Bayangkan


Ujung timur tebet, 27 Februari 2022


Lennon, kawan kecilku, pernah menyuruhku membayangkan apa jadinya kalau-kalau dunia tidak pernah kenal surga dan agama, tidak ada negara, dan manusia tidak punya nafsu menguasai. Katanya dunia akan jadi damai sebab tidak ada sesuatu untuk dipertengkarkan dan jadi alasan untuk saling bunuh. Katanya lagi, umat dunia akan dapat hidup berdampingan dalam dunia yang satu.

Dulu, aku tak pernah benar-benar membayangkan apa yang dia bilang. Mencoba saja tidak. Walaupun katanya itu bukan hal yang susah-susah amat. Mungkin aku masih terlalu kecil untuk memahami apa yang dia maksud. Mungkin juga karena dulu aku tidak bisa bahasa inggris. Jadilah bagiku apa yang diutarakan Lennon hanya sebuah alunan nada yang kunikmati sambil tidur-tiduran di ruang tengah. 

Namun, akhir-akhir ini mimpi kawan masa kecilku ini kembali mengalun dan menggema di ruang kepala. Kini aku bukan hanya sekedar mendengar alunan nada yang nikmat, tapi juga mulai dapat merasakan keresahannya. Resah yang sama yang mungkin menjadi hal ihwal ditulisnya lagu itu. Resah yang kini memudahkan ku untuk membayangkan sederet kalimat yang dulu aku tidak pahami itu. 

Kini aku bisa paham kenapa ketiadaan surga, agama, negara, dan kekuasaan menjadi syarat dari dunia yang lebih baik dalam imajinasi Lennon. Keempat hal ini selalu dijadikan alasan dan pembenaran atas kegaduhan di muka bumi. Walaupun bisa jadi yang salah bukan keempat hal tadi, tapi manusia sebagai pelakunyalah yang salah. Namun, mungkin saking sebalnya, dia langsung ambil singkatnya saja. Toh tidak mungkin membayangkan dunia tanpa manusia. Dan mebayangkan manusia mengekang hawa nafsunya sepertinya mustahil. Jadi lebih baik objeknya saja yang ditiadakan.

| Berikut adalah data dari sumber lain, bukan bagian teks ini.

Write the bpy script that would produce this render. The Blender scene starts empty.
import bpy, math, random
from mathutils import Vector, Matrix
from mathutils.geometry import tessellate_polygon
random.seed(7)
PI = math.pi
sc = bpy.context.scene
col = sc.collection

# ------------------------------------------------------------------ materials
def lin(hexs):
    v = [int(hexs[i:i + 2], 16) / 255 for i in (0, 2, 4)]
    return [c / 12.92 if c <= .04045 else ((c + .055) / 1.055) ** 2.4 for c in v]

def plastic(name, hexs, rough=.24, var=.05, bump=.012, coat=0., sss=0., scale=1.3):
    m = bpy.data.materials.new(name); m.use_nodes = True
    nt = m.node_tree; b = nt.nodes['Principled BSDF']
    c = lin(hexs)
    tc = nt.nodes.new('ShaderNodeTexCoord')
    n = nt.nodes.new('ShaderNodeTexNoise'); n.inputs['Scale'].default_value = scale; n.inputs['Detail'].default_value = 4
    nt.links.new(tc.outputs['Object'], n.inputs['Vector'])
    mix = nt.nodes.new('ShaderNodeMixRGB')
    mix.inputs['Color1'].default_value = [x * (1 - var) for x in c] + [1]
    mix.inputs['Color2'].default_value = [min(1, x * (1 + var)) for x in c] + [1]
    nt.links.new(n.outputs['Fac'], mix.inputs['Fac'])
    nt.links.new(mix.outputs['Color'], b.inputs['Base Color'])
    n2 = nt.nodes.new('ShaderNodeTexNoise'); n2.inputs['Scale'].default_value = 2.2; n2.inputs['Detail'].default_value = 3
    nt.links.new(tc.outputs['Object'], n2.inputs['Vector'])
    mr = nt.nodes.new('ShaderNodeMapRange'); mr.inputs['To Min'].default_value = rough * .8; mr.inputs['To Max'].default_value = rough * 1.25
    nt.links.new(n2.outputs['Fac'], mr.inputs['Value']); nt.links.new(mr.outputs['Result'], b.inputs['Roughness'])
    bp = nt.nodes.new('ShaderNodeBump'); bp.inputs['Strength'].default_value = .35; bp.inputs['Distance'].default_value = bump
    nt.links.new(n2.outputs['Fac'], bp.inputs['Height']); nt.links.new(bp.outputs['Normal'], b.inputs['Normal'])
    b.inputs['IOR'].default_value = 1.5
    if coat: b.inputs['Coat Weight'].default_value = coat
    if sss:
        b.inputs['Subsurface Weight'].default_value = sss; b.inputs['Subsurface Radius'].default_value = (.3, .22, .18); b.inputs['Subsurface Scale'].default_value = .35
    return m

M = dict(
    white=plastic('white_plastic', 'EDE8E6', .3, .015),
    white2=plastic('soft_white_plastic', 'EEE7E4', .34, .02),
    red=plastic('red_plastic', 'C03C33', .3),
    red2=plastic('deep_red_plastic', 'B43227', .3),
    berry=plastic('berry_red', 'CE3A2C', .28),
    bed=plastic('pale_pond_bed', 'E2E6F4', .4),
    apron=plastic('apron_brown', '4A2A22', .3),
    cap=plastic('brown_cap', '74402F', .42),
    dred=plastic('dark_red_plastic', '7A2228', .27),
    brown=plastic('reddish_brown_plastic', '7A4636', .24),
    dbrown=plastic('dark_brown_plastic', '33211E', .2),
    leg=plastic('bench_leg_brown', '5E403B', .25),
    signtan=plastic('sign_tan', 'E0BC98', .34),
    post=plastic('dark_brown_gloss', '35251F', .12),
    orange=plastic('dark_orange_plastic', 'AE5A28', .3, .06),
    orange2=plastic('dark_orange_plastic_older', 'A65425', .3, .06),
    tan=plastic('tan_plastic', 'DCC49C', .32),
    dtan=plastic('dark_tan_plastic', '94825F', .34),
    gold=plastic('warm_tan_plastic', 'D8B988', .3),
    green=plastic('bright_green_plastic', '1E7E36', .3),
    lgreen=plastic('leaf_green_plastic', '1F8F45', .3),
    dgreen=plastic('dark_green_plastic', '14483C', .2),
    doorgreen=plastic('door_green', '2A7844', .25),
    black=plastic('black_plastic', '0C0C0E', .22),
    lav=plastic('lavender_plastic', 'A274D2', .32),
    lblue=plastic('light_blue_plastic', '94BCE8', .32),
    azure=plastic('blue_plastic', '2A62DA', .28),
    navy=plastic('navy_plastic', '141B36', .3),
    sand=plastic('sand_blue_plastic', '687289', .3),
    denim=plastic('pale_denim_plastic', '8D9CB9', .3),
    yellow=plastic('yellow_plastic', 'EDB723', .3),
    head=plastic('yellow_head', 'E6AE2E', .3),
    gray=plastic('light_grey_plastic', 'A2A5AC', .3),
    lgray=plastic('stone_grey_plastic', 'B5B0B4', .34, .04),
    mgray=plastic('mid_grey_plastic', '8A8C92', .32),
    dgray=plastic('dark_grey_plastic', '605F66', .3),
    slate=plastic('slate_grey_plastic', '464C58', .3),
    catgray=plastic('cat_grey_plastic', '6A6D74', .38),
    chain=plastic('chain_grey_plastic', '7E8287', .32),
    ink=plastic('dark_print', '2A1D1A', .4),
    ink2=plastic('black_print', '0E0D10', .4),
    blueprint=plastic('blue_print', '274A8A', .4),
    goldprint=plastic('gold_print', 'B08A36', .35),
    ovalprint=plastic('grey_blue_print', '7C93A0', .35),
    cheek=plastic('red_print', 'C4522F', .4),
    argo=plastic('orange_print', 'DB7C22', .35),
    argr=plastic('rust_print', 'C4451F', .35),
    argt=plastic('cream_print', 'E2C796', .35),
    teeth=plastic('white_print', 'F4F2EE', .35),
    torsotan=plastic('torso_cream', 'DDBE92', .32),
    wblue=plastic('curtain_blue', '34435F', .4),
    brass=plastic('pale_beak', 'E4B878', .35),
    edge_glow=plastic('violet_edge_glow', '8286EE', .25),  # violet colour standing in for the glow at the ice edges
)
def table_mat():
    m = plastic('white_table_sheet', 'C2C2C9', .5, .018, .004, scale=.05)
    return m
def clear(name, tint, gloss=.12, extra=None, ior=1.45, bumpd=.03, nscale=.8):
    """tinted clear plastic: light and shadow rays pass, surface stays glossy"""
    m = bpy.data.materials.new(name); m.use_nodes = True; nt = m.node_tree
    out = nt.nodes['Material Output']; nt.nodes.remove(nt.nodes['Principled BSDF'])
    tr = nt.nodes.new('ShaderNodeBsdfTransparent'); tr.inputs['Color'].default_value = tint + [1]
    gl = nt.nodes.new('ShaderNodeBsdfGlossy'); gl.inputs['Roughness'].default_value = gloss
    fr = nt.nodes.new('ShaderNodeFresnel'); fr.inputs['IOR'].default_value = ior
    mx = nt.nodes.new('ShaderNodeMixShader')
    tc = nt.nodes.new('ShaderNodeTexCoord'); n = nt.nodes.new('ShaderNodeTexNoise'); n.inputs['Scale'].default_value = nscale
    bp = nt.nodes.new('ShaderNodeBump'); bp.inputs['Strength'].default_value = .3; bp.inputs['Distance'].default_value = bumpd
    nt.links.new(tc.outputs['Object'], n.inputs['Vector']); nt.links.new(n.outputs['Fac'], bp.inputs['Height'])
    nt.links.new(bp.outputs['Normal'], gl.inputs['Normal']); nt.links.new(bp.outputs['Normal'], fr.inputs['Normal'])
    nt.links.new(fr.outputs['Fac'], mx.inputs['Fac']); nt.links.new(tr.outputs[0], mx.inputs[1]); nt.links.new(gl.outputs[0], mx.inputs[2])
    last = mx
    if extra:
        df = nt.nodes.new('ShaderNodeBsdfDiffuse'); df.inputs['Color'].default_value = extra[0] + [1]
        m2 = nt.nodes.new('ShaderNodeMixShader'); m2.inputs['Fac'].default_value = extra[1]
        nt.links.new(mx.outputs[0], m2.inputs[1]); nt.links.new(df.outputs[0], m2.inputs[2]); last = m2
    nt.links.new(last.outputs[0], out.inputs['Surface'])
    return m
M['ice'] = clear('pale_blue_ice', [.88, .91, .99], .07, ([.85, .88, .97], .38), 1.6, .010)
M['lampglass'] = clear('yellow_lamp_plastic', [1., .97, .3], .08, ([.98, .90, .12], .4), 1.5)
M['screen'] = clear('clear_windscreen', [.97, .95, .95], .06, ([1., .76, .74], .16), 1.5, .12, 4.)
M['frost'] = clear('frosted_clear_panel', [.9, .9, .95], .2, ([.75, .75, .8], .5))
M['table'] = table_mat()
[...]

Sepertinya sekarang semua menjadi lebih relevan buatku. Terlebih dengan rasa muak ku pada politik di negeri ini. Mungkin itu sebabnya pula aku berandai negeri ini hari ini tidak ada yang namanya politik. Biang dari kekisruhan yang terjadi, hari ini, di negeri ini. Tentu bukan politiknya yang salah, tapi pelakunya yang salah pakai. Tapi sama seperti kesimpulan dari mimpi Lennon, sepertinya lebih simpel kalau politiknya saja yang dihilangkan. 

Tanpa politik sepertinya kita bisa menikmati hubungan yang akrab antar sesama dilandaskan ketulusan bukan karena keinginan mempengaruhi satu sama lain demi suara dalam bilik pemilu. Tanpa politik mungkin tidak ada energi yang terbuang percuma mencari cela dari kerja orang lain karena kita semua akan sibuk dengan karya. Tanpa politik mungkin tidak ada keributan dunia maya yang terdengar bising hingga ke dunia nyata. Tanpa politik tidak perlu risau soal statistik dukung mendukung yang entah benar entah tidak.

Dan tanpa politik bisa jadi tidak ada korupsi. Karena politik perlu biaya, maka uang dan politik seperti sahabat setia. Karena politik bisa jadi mata pencaharian, maka politik dan uang tidak dapat dipisahkan. Ini sepertinya berlaku pada tiap tingkat politik, baik tingkat tinggi maupun tingkat kampung. Jadi wajarkan kalo politik adalah tanah tempat korupsi tumbuh? Dan kalau tanahnya tidak ada maka tidak akan ada yang tumbuh. 

Maka coba bayangkan kalau politik tidak ada.  Kau mungkin bilang aku pemimpi tapi mungkin aku bukan satu-satunya.